Anerkennung geht in der Regel nur so weit, als sie dazu dient, dem Anerkennenden selbst Relief zu geben.
Von so manchem abgünstigen Urteil sagt man wohl – und manchmal in der Hauptsache mit Recht – es entspränge dem Neide. Wollte man aber der Quelle genauer nachforschen, so würde man finden, dass es nur aus einem unabweislichen Trieb zur Gerechtigkeit entsprang. Wer nun diesen Trieb entweder nicht hat oder ihn mit Vorsicht zu beherrschen versteht, der erfreut sich nicht selten der Auszeichnung, als edel gepriesen zu werden.
Je mehr unser Geist erfährt, desto mehr nimmt er auf. Je mehr unser Herz erfährt, desto mehr muss es hingeben.
Schmerz um die Wunden, die uns die Welt schlug, wird Philosophie, Schmerz um die Wunden, die wir uns selbst schlugen, Poesie.
Jedes Leid, das einen von Nahrungssorgen Gepeinigten trifft, wird ihm noch dreimal größer erscheinen, als an sich schon nötig gewesen wäre. Nahrungssorgen gleichen den in einem sonst gleichmäßigen Flussbett plötzlich eintretenden Felseneinschnitten, die sofort böse Wirbel und gefährliche Stromschnellen veranlassen. In ihrer beschleunigten Bewegung ziehen sie alles mit sich abwärts.

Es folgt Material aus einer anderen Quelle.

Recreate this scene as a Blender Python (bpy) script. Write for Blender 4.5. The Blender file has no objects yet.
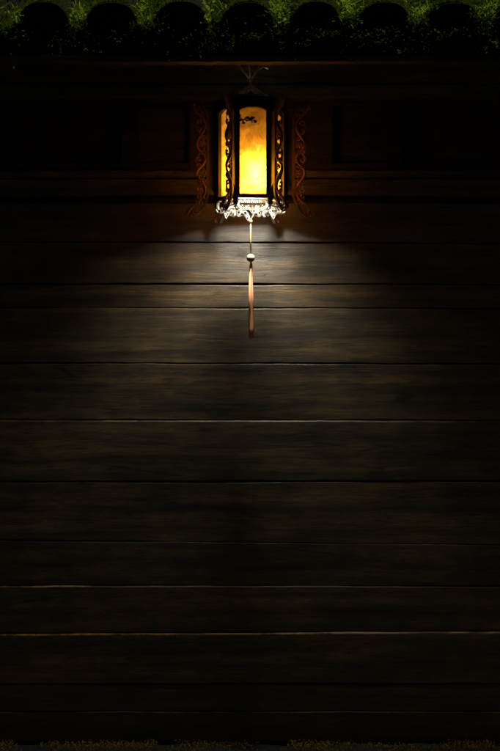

Wenn sich unedle Naturen endlich entschließen müssen, ihre Verbindlichkeiten zu erfüllen, so pflegen sie gewöhnlich hintennach noch ein Extrastückchen ihres Charakters, irgendetwas Gemeines, als unverlangtes Agio draufzugeben.
Kein Tod ist so tragisch, wie der des Gecken.
Um sich mit den Mängeln dieser Welt auszusöhnen, muss man das Behagen beobachten, wie selbst eine Gruppe des Elends das nächste physische Atmen, das Leben und Weben und Sein in der Luft, die allen zugeteilt ist, genießt. Auch Kranke und Krüppel gewöhnen sich glücklicherweise mit der Zeit, die schwachen Fäden, mit denen sie am Leben hängen, so auszuspinnen, als wären sie vom reinsten Golde. Da will man sagen – die Strafe der ewigen Gefangenschaft wäre härter als die Todesstrafe!
Die Liebe ist uns gegeben, den Tod willkommen zu heißen. Wir gehen so gern, löscht eine Kerze nach der andern aus.
Die letzte Stunde wünsche ich mir nicht zu frühe und wünsche sie mir nicht zu spät.
Nur Begeisterung hilft über die Klippen hinweg, die alle Weisheit der Erde nicht zu umschiffen vermag.